Is Charleston SC worth visiting in 2026?▾

Yes. Charleston was named the #1 city in the world by Travel + Leisure readers in 2016, 2018, 2022, and 2024 — the only US city to repeat the title. 2026 brings the new Concourse B at Charleston International Airport, the McLeod Plantation expansion, and complete Hurricane Helene recovery on the SC coast, making it an especially strong year to visit.

Should we stay in downtown Charleston or on Isle of Palms?▾

Stay downtown if it is your first visit and you want to walk to historic sites, restaurants, and tours without a rental car. Stay on Isle of Palms or another barrier island if you want a beach-focused week with a kitchen, multiple bedrooms, and pool access. Many families split the trip — three nights downtown, four nights on the beach.

What is the best beach near Charleston for families?▾

Isle of Palms County Park is the best for families who want full amenities — lifeguards, restrooms, snack bar, chair rentals, $10 parking. Sullivan's Island is better for quieter days with no commercial development. Folly Beach is more affordable and dog-friendly. Kiawah's Beachwalker County Park has the prettiest sand but parking fills by 11 a.m. on summer weekends.

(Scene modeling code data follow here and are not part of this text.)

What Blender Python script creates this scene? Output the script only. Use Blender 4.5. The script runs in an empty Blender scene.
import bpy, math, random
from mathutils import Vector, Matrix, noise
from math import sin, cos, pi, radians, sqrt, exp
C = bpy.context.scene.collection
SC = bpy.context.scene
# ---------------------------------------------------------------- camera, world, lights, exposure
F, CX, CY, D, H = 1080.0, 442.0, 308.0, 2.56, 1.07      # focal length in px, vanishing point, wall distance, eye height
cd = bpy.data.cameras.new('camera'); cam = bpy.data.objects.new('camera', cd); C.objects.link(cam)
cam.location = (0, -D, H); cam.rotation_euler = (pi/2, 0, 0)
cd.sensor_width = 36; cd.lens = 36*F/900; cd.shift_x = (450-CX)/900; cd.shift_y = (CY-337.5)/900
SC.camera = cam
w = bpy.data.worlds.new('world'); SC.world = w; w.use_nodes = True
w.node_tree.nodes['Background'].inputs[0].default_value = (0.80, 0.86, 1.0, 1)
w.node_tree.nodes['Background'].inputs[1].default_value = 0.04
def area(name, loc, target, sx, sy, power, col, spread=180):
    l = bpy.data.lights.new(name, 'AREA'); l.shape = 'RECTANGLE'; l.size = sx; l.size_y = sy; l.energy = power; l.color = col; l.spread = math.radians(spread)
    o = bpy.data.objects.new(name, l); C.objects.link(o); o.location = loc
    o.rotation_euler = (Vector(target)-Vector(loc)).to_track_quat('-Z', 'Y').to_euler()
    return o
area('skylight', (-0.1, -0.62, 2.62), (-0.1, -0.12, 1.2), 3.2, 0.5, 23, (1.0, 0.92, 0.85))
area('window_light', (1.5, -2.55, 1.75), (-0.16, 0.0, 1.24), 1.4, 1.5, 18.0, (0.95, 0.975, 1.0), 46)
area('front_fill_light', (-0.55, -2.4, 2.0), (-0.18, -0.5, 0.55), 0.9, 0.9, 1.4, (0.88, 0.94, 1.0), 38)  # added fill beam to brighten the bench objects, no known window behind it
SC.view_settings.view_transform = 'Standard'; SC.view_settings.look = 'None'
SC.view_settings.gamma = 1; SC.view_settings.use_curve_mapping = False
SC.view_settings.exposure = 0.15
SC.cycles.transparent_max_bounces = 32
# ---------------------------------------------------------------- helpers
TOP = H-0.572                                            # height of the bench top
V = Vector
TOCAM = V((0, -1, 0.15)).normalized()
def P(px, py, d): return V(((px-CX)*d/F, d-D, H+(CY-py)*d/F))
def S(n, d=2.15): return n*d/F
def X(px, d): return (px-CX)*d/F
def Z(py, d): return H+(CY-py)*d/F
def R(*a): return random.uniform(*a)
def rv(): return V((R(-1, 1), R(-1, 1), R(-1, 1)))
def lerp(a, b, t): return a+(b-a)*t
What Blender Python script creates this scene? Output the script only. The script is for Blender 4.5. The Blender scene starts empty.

How many days do you need in Charleston?▾

Three full days covers the historic downtown, one plantation tour, and Fort Sumter. A full week lets you split between downtown and a barrier island, fitting in two plantations, two beaches, and a Wadmalaw Island tea garden or Angel Oak day trip. We recommend five to seven nights minimum for a first-time family vacation.

Do I need a rental car in Charleston?▾

Not for a downtown-only trip — Charleston's historic peninsula is the most walkable urban area in the South, and the DASH downtown shuttle runs free. You will need a rental car if you are basing on Isle of Palms, Sullivan's Island, Folly Beach, Kiawah, or Edisto. Pick the car up at Charleston International Airport for the lowest rates.

When is the best time to visit Charleston SC?▾

March and April for gardens, azaleas, and the Festival of Houses and Gardens. May and June for Spoleto Festival USA. October and November for the best mix of warm weather, low humidity, and lower rental rates. Avoid late August and early September for hurricane peak. Winter (December to February) is the cheapest window with mild 55 to 65 degree days.

How much does a Charleston family vacation cost in 2026?▾

A seven-night Isle of Palms beach week for a family of four runs $4,900 to $6,700 ex-flights and ex-rental car, including a 4-bedroom Vrbo, groceries, two restaurant nights, plantation tour, Fort Sumter ferry, and county park parking. A five-night downtown-only trip without a rental car runs $2,600 to $3,800 ex-flights. Kiawah luxury weeks start at $9,000 ex-flights.

Are Charleston Vrbo rentals better than hotels?▾

For families staying four or more nights, yes. Vrbo's whole-home inventory across Charleston downtown carriage houses, Isle of Palms beach houses, Sullivan's Island residential homes, Folly Beach ocean-block rentals, and Kiawah luxury homes typically beats hotel pricing per bedroom and adds full kitchens, laundry, and outdoor space. Hotels make sense for two- or three-night downtown trips.